The magnificent gifts (graces) that God showers upon us are not truly understood, much less appreciated. The unjust servant was only concerned with his advancement in this world — in the temporal material world. Having been forgiven an enormous debt, he still feels his material poverty and seeks to rebuild for himself all that he lost of his Master's wealth — even if this entails abuse of his fellow servant.

The mercy of God is infinite and we should seek and beg for things eternal, not the things that are material and passing away with time. We are told to lay up treasures in Heaven — treasures that are eternal rather than ones that will be consumed by rust or moths or be stolen by thieves. We are admonished to seek first the Kingdom of Heaven. God will give us all the temporal or material things we need for the time we spend in this world. He does this for everyone — regardless of their goodness or sinfulness. His sun shines and His rain falls upon the just and the unjust alike in this world. However, only the just will enter into the eternal glory of Heaven.

The justice that opens the door to Heaven for us, is much more than we can ever hope to obtain of ourselves. However, it is very easily obtained, simply by asking for it. With true humble repentance, our sins are forgiven, grace is given, and the door to Heaven is opened to us.

Sadly, the parable does not end here. The servant who was given much more than he asked for or could even hope for forgot the mercy he received as he treated his fellow man most unmercifully. Having been forgiven much and given everything because he prayed for mercy, he now treats another without any compassion or consideration.
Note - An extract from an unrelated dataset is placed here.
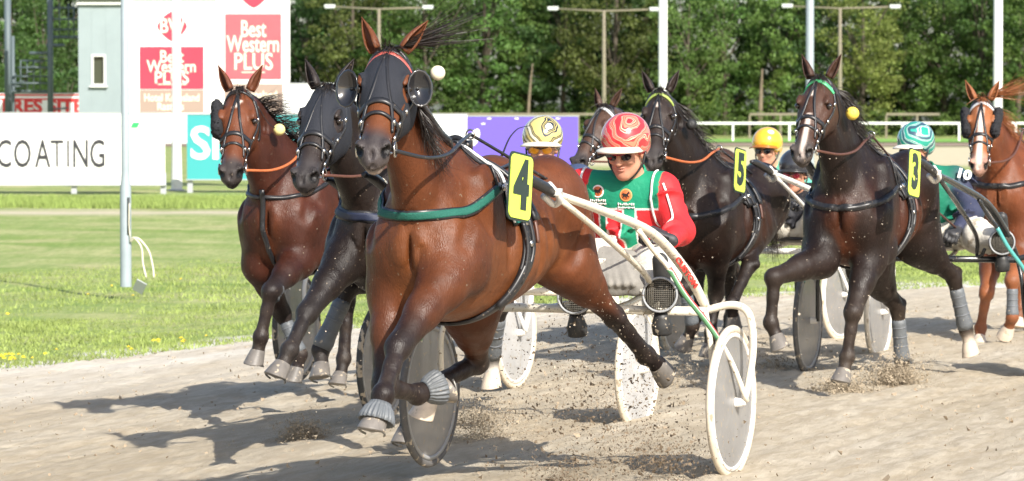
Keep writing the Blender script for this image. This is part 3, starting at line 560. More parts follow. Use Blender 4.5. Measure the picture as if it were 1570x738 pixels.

For a trifling sum, he forfeits everything. No sooner does the Master hear of the stewards unmerciful conduct towards another, then He recalls him to his former debt and punishment. He had little; he gained everything; then he lost it all. Hence, the very words of the Lord's Prayer are brought to bear. "Forgive us our trespasses as we forgive those who trespass against us." This man could not forgive a debt that was owed to him, so he made it impossible for God to forgive him the debt that he had incurred.

We should learn to pray with confidence and to understand that God desires to give us much more than we can even hope to ask for. His mercy and generosity are, however, conditioned upon the mercy and generosity that we show to one another. God is generous with those who are generous; He is merciful towards those who are merciful. If we give a cup of water to someone in His Name, we have done it to Him. For the price of a cup of water, we can merit eternal happiness in Heaven. For the unmerciful demand of exact justice in regards to the smallest of debts from our neighbor, we are held to an exactness of justice in regards to our many offenses, and thus forfeit eternity. Like Esau, we sacrifice our inheritance (Heaven) for a mess of porridge.

May we always show loving-kindness, mercy, and generosity toward one another, so that we may receive the same from God.